A consent right without a consequence is decoration. A consequence that cannot be implemented in practice is theater. In this corner of the market, the lender earns its return by making sure controls operate under stress, not only in a closing binder.
Failure modes and quick screens to avoid “DIP in name only”
European DIP-like deals tend to stumble in familiar places: priority that fails because hidden liens or local privileges jump the queue; security that is never fully perfected across jurisdictions; timelines that stretch beyond runway due to valuation disputes or recognition issues; cash that leaks through intercompany transfers or supplier acceleration; and stakeholders who use the facility to buy time for themselves rather than value for the estate.
Before spending real time, run a few blunt tests. Identify the legal basis for priority and who must consent. Confirm that cash dominion can be implemented with the actual account structure. Compare runway to the longest credible timetable, not management’s preferred one. Map encumbrances entity by entity and asset by asset. Tie milestone misses to draw stops or cash traps. For cross-border groups, confirm recognition where assets and bank accounts sit. If you need a broader distressed toolkit, this internal overview of EU restructuring regimes helps frame the menu of options.

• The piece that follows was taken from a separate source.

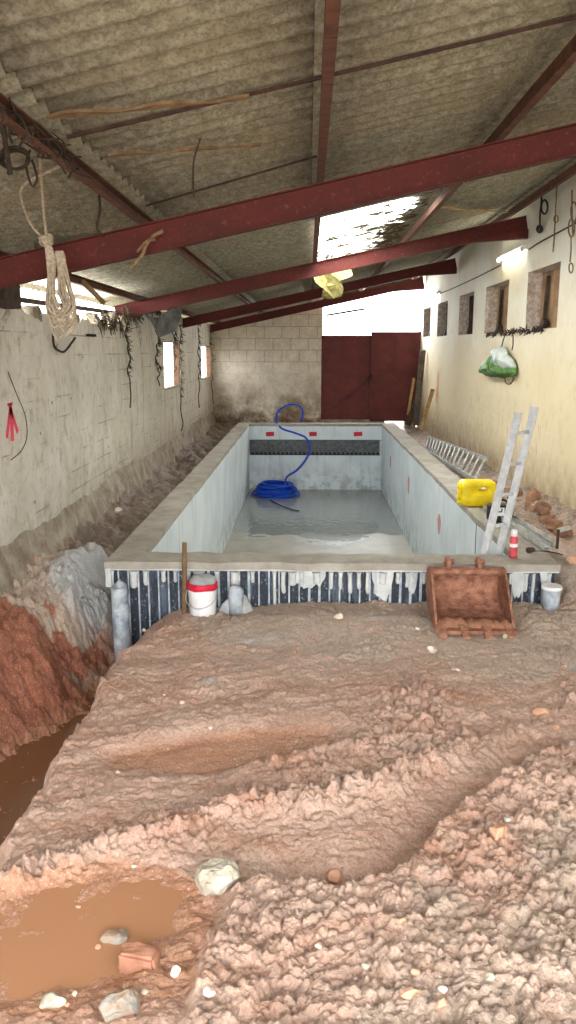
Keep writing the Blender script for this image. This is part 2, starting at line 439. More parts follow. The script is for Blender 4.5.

Closing discipline: what to keep, what to prove, what to delete
At the end of a rescue financing – whether it exits by sale, refinancing, or plan – you want a clean record. Archive the index, versions, Q&A, user lists, and full audit logs. Hash the archive so you can prove integrity later. Apply a documented retention schedule, then instruct the vendor to delete remaining data and deliver a destruction certificate. Keep one caveat in bold: legal holds override deletion. In a restructuring, yesterday’s document can become tomorrow’s exhibit.
Key Takeaway
European DIP financing works when priority is real, controls are operational, and the court and documentation path fits the borrower’s runway. If you cannot name the mechanism that makes you senior and prove that cash and consents will hold under challenge, you are not buying DIP priority – you are buying timing risk.